I don’t find shame in cheating in video games. It was a stigma to hear about growing up, that cheating in video games meant you prefer the shortcuts in life or that you didn’t know what earning anything was. When, that was all just bullshit talk.
I cheat in video games, when available to on some games, to give me a little kick of fun. Sometimes I don’t have the patience to tediously go through the standard way. Other times, I feel I’ve earned it anyways, because of having undergone the stresses and frustrations or the time I’ve played of certain games to go through the normal way.
Like in Terraria, it’s a game I’ve clocked in upwards of 900 hours. I felt like I had done everything in the game prior to the content that added the Moon Lord and many other things. At that time, it was 850 hours.

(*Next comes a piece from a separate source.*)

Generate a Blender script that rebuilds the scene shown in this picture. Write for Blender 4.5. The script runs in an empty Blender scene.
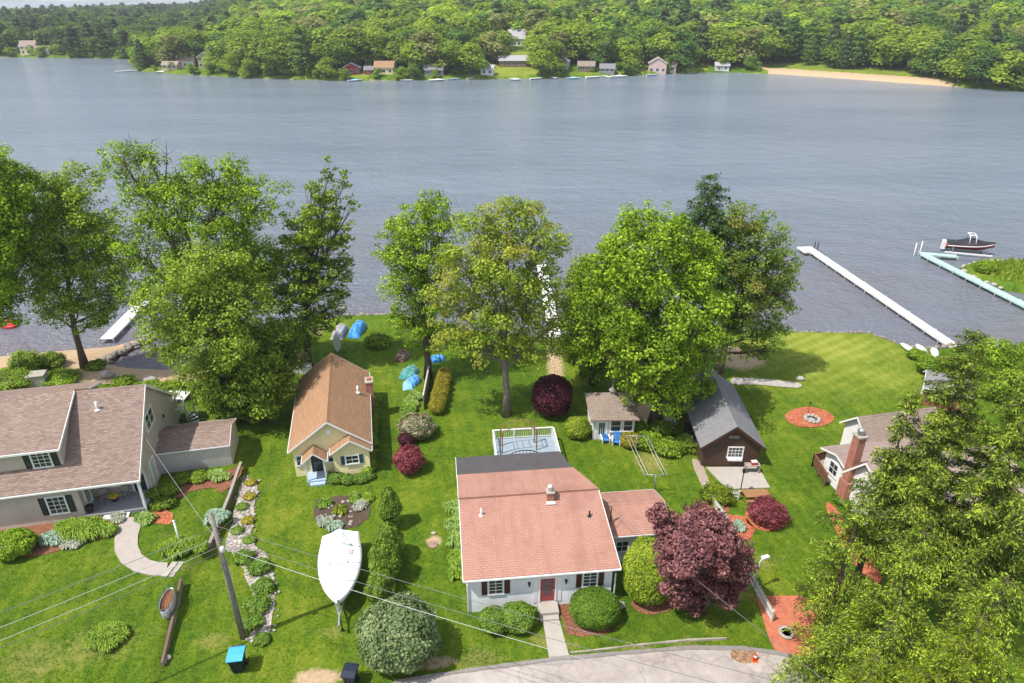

So the point of the matter is, yeah I don’t find it that big of a deal to cheat in video games. If I cared to and want to, I’m decent enough to handle games without cheats, given enough time.
Multiplayer of course I never cheat in those.


Changing stuff on a single player video game is not cheating.
Cheating can only exist on a competition, like on multiplayer, because you are expected to fair play with another human being.
To think that playing on your own and changing the parameters of play is cheating is a limiting and constrained, and honestly sad, point of view. It’s like punishing a kid for imagining that a toy has super powers. Extremely soul crushing and anti-creativity. If you are playing on your own, then there’s no cheat. Your play, your rules, no punishment for changing your mind. The play field exist to play, not to impose arbitrary and oppressing notions of real life judgement. You can’t cheat, when you are just playing for fun.
That said, if you cheat to make the game easier and access content that you can’t access by skill. It is not cheating, it is a failure of accessibility features. There’s nothing more stupid that the sense of gamer honor.